(Records with scene code)
• • • • •

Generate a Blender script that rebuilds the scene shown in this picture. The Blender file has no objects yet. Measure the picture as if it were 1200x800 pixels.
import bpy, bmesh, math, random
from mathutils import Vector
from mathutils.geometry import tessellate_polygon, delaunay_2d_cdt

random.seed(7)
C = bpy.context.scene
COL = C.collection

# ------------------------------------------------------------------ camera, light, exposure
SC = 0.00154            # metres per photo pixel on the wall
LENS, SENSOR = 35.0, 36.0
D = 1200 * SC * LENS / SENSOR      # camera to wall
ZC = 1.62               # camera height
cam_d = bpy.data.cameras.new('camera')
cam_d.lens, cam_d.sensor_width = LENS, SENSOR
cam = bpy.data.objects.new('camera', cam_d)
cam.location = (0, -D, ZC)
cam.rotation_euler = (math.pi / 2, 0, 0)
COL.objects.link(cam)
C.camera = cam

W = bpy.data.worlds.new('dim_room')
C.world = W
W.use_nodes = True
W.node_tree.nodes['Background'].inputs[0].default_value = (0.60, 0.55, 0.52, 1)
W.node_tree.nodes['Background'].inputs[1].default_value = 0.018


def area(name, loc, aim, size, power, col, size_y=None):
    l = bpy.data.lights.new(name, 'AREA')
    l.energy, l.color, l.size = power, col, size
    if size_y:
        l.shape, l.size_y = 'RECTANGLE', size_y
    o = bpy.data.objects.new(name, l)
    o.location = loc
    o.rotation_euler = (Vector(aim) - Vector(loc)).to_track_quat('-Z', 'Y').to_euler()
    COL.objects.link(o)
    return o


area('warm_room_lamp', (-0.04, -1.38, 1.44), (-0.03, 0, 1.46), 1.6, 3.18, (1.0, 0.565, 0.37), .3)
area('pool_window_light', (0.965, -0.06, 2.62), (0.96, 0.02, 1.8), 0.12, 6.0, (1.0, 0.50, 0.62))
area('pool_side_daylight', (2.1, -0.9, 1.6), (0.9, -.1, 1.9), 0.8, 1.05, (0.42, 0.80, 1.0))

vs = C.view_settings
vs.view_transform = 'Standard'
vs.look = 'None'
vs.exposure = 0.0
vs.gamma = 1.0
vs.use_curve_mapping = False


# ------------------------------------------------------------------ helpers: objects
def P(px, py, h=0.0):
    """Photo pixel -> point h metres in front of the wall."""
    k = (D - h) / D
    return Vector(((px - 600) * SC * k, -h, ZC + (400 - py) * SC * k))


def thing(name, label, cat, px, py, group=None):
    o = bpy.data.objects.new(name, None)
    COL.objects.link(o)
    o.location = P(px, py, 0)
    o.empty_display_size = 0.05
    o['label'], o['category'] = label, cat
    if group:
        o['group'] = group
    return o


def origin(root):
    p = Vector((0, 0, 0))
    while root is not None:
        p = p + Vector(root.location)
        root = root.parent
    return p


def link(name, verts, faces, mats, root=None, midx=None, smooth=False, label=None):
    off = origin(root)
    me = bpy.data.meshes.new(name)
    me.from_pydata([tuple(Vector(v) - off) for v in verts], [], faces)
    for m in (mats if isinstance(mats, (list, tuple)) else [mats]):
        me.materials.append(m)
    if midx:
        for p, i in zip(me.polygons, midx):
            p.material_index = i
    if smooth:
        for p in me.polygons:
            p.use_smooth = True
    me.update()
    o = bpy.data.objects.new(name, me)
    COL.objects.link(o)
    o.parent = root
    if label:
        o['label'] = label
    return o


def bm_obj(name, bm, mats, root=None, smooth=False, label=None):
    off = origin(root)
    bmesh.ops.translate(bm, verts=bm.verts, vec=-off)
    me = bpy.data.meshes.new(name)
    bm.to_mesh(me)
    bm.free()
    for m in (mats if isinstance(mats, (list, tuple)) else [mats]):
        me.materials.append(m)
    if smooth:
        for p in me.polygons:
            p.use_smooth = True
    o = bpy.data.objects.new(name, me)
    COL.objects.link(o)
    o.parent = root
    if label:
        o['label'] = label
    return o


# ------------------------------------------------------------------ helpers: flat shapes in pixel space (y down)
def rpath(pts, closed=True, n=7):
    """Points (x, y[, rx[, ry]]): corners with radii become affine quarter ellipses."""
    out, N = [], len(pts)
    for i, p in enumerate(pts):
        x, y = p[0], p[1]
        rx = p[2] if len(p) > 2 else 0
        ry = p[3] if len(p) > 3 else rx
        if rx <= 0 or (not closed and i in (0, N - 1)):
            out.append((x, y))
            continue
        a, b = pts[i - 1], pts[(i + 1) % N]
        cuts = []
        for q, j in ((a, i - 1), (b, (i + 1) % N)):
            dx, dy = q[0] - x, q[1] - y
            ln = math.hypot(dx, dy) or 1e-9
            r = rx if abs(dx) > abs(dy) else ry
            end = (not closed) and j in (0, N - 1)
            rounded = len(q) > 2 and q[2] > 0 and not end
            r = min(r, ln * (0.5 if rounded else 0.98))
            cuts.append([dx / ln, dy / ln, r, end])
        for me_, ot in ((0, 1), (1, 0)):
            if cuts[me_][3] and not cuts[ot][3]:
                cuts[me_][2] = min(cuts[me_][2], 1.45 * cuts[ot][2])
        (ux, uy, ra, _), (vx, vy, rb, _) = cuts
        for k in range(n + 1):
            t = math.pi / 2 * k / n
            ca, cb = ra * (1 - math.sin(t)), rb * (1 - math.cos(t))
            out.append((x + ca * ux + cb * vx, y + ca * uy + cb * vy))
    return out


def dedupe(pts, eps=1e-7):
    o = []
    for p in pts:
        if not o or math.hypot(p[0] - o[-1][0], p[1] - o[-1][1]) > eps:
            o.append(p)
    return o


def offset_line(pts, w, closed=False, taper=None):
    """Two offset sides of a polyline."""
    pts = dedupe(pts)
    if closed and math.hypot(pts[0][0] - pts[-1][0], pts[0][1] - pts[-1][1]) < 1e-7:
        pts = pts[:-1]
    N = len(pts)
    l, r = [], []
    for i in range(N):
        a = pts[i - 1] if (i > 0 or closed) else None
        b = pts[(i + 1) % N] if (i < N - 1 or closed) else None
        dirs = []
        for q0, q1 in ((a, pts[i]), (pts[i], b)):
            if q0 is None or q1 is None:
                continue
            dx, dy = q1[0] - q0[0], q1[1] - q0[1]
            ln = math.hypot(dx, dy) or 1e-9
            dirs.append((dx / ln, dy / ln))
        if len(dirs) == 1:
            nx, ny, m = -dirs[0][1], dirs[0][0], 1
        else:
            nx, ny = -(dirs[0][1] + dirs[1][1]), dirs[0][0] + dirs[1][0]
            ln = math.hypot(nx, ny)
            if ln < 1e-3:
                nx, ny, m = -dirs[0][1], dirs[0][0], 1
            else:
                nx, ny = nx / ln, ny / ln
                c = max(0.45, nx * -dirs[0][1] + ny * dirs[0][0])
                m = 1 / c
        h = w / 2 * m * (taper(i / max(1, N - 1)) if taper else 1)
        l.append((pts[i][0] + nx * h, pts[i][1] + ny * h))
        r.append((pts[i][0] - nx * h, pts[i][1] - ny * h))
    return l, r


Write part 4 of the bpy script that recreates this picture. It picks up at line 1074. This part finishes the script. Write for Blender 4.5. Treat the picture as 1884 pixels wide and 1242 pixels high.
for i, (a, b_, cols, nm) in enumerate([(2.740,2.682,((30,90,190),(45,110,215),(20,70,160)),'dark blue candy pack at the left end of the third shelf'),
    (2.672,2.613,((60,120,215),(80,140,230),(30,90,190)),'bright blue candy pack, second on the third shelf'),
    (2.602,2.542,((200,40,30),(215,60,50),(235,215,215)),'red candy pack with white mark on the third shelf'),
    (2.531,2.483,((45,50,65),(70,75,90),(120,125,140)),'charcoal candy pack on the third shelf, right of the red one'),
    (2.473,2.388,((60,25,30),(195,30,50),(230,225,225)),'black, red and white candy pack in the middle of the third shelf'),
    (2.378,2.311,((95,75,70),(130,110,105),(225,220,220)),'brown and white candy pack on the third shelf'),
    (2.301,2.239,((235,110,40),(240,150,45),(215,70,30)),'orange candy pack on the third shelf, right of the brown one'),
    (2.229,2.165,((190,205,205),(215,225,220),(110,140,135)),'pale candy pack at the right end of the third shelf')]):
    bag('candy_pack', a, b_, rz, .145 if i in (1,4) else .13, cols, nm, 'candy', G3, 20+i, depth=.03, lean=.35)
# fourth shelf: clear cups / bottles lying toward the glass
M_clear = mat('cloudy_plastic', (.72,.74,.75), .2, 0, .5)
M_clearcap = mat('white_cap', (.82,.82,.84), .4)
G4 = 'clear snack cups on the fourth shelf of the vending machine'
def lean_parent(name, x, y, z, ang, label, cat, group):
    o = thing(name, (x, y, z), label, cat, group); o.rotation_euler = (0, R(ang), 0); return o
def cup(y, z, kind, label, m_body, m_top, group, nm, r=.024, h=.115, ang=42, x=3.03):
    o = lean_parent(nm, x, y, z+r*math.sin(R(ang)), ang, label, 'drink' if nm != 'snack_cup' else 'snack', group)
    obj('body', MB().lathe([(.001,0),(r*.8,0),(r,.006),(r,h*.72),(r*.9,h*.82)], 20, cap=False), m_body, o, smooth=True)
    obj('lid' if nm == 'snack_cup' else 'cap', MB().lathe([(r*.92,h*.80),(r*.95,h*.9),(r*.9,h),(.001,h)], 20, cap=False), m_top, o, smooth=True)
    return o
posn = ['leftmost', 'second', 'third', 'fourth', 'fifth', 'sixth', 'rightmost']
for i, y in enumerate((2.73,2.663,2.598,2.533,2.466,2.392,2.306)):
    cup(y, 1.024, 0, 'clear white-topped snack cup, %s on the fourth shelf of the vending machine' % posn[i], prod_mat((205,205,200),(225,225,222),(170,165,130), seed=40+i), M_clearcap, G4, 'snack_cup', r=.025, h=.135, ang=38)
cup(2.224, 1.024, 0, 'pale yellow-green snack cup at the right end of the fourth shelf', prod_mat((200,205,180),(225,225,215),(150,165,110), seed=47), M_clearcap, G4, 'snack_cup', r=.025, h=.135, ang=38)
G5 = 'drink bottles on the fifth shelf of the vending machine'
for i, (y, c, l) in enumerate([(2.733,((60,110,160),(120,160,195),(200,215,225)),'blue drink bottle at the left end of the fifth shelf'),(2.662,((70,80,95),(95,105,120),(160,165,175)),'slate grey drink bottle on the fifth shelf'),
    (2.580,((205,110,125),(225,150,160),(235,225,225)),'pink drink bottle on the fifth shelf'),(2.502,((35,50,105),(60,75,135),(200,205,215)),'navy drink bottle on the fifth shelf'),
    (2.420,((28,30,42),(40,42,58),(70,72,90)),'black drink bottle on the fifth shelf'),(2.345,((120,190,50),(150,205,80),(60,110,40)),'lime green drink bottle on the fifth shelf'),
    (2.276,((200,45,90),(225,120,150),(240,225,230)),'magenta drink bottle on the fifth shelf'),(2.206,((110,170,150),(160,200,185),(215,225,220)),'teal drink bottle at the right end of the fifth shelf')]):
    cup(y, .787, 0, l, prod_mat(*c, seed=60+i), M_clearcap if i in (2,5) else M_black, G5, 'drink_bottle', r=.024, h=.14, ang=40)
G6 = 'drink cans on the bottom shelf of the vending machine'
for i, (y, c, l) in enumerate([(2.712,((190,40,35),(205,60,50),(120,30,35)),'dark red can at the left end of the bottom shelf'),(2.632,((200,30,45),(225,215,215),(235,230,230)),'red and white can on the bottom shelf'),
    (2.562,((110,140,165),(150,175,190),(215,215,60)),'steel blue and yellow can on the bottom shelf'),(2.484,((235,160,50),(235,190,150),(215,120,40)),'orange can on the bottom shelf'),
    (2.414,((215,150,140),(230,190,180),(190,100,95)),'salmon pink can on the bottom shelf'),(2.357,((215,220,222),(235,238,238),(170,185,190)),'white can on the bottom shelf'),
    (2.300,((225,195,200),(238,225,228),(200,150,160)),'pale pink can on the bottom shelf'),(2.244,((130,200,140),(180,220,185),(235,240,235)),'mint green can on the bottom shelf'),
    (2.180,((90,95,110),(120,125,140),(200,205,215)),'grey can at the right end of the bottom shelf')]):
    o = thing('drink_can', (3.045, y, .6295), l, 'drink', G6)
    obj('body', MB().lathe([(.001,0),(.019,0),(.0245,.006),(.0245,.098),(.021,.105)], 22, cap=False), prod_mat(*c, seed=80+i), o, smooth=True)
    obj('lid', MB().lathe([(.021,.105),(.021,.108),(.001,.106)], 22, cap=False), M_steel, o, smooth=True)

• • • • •

EXERCISE TASK:
Copy exactly the lines from the top of the entries through the line with "(0.42, 0.80, 1.0))" in it, please, keeping both ends and adding nothing.

ANSWER FOR THIS EXERCISE:
Generate a Blender script that rebuilds the scene shown in this picture. The Blender file has no objects yet. Measure the picture as if it were 1200x800 pixels.
import bpy, bmesh, math, random
from mathutils import Vector
from mathutils.geometry import tessellate_polygon, delaunay_2d_cdt

random.seed(7)
C = bpy.context.scene
COL = C.collection

# ------------------------------------------------------------------ camera, light, exposure
SC = 0.00154            # metres per photo pixel on the wall
LENS, SENSOR = 35.0, 36.0
D = 1200 * SC * LENS / SENSOR      # camera to wall
ZC = 1.62               # camera height
cam_d = bpy.data.cameras.new('camera')
cam_d.lens, cam_d.sensor_width = LENS, SENSOR
cam = bpy.data.objects.new('camera', cam_d)
cam.location = (0, -D, ZC)
cam.rotation_euler = (math.pi / 2, 0, 0)
COL.objects.link(cam)
C.camera = cam

W = bpy.data.worlds.new('dim_room')
C.world = W
W.use_nodes = True
W.node_tree.nodes['Background'].inputs[0].default_value = (0.60, 0.55, 0.52, 1)
W.node_tree.nodes['Background'].inputs[1].default_value = 0.018


def area(name, loc, aim, size, power, col, size_y=None):
    l = bpy.data.lights.new(name, 'AREA')
    l.energy, l.color, l.size = power, col, size
    if size_y:
        l.shape, l.size_y = 'RECTANGLE', size_y
    o = bpy.data.objects.new(name, l)
    o.location = loc
    o.rotation_euler = (Vector(aim) - Vector(loc)).to_track_quat('-Z', 'Y').to_euler()
    COL.objects.link(o)
    return o


area('warm_room_lamp', (-0.04, -1.38, 1.44), (-0.03, 0, 1.46), 1.6, 3.18, (1.0, 0.565, 0.37), .3)
area('pool_window_light', (0.965, -0.06, 2.62), (0.96, 0.02, 1.8), 0.12, 6.0, (1.0, 0.50, 0.62))
area('pool_side_daylight', (2.1, -0.9, 1.6), (0.9, -.1, 1.9), 0.8, 1.05, (0.42, 0.80, 1.0))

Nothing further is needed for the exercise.